I sit in a shadowy corner with my hood up to hide my elven ears
I begin screeching like an autist about boiled turnips and men-at-arms in full harness
>what's your setting's nutritional policy?
I hate the sensory overload in there. Not a single person looks like a regular patron. The bard makes it that you can't hold a proper conversation. The owner has a weird taste for art and interior decoration. I also don't trust him not to give me owlbear meat instead of what I ordered. There are at least four animal-like creatures that are someone's familar, a magical beast or a hygiene standards violation. Worst of all, someone has shit on the floor right next to the counter and nobody has cleaned it up yet. I leave the tavern.
I pet the cat and leave, I'm on the wagon.
I know what you're thinking, a dwarf that doesn't drink, yadda yadda yadda.
I put down my axe and flagon and took up the cloth long before you were a twinkle in your father's eye.
I need to see the herbalist, the old pipes don't work quite right without a bit of a digestive.
I think meeting at the tavern is pretty based, but you also ideally need a reason for the characters to come there on similar businesses. Like "you all meet in tavern, because your employer, the guy who was looking for someone to slay a manticore, waits there at X o'clock.

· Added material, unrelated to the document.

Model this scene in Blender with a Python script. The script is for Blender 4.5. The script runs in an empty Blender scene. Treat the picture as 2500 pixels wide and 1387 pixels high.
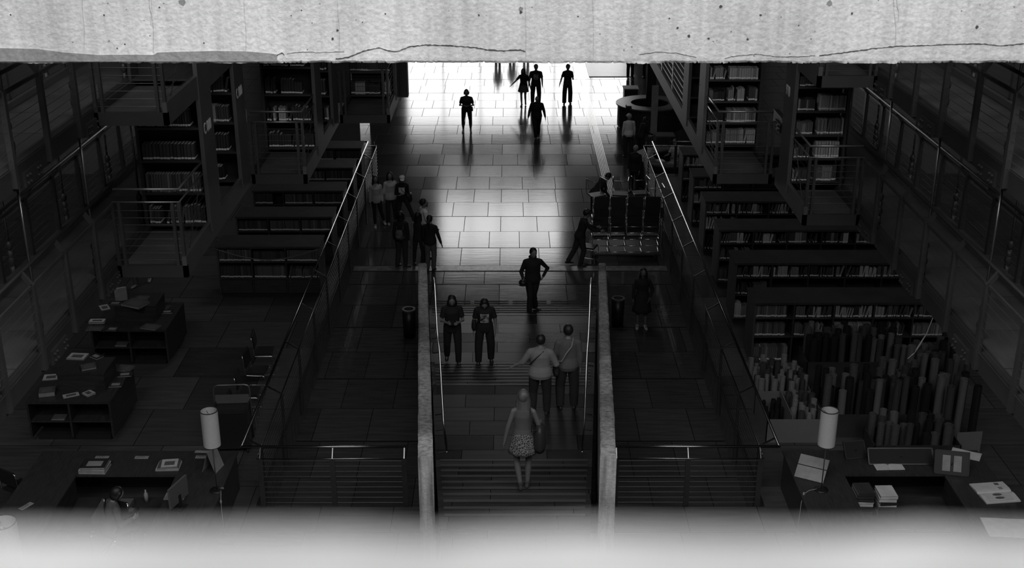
import bpy, math, random
from mathutils import Vector, Matrix

random.seed(7)
sc = bpy.context.scene
COL = sc.collection
R = math.radians

# ------------------------------------------------------------------ camera, sky, exposure
CAM_Z = 12.5
PITCH = 21.8
FPX = 2959.0
YAW = -0.09
cam_d = bpy.data.cameras.new('camera')
cam = bpy.data.objects.new('camera', cam_d)
COL.objects.link(cam)
cam.location = (0, 0, CAM_Z)
cam.rotation_euler = (R(90 - PITCH), 0, R(YAW))
cam_d.sensor_width = 36.0
cam_d.lens = 36.0 * FPX / 2500.0
cam_d.clip_start = 0.05
cam_d.clip_end = 300
cam_d.dof.use_dof = True
cam_d.dof.focus_distance = 21.0
cam_d.dof.aperture_fstop = 3.2
sc.camera = cam

world = bpy.data.worlds.new('sky')
sc.world = world
world.use_nodes = True
bg = world.node_tree.nodes['Background']
bg.inputs[0].default_value = (1, 1, 1, 1)
bg.inputs[1].default_value = 5.0

sc.view_settings.view_transform = 'Standard'
sc.view_settings.look = 'None'
sc.view_settings.exposure = -0.35
sc.view_settings.gamma = 1.0
sc.cycles.max_bounces = 5
sc.cycles.diffuse_bounces = 2
sc.cycles.glossy_bounces = 3
sc.cycles.transmission_bounces = 2
sc.cycles.caustics_reflective = False
sc.cycles.caustics_refractive = False
sc.cycles.sample_clamp_indirect = 3.0
sc.cycles.use_adaptive_sampling = True
sc.cycles.adaptive_threshold = 0.02

def portal(name, loc, rot, sx, sy):
    l = bpy.data.lights.new(name, 'AREA')
    l.shape = 'RECTANGLE'; l.size = sx; l.size_y = sy
    l.cycles.is_portal = True
    o = bpy.data.objects.new(name, l)
    o.location = loc; o.rotation_euler = rot
    COL.objects.link(o)
    return o
ROOF = 15.6
SKY_Y0, SKY_Y1 = -0.3, 11.6
portal('skylight_portal', (0, (SKY_Y0 + SKY_Y1) / 2, ROOF + .05), (0, 0, 0), 25, SKY_Y1 - SKY_Y0)
portal('lower_window_portal', (0.5, 75.2, 3.5), (R(90), 0, 0), 14, 7.0)
portal('upper_window_portal', (-.5, 75.2, 12.5), (R(90), 0, 0), 9.0, 7.4)
portal('added_opening_portal', (0, 36, 22.05), (0, 0, 0), 8, 3)  # added roof opening out of view, gives the left group top light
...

I think just gathering an unfamiliar party in a place and then throwing an inciting incident at them kinda lame.
It is semi realistic if that's at all a concern, there is little to do at night in the day and age but socialize at the tavern even if you aren't drinking. Travelers by road, locals, and freelancers will all be present even if just to shoot the shit.
Aint much else going on.
>"What's the tavern's name?"
>"what does the tavernkeep look like?"
If the name isn't cool and the tavernkeep isn't a milf who could handle herself in a fight I'm shitting on the table and leaving
>I'm shitting on the table and leaving
Appropriate response.
I begin to feel a mixture of excitement and fear as either this DM is highly based and going with a classic opening or he's going to try to be cheeky and subvert it some how.
>How do you react?
Let him finish? seems kind of rude to interrupt him.
What’s the issue? Seems fine for a beginning
>you meet in a tavern
I am the tavern
Calm down Palpatine.
>"A strong drink, a game of chance, the rush of life."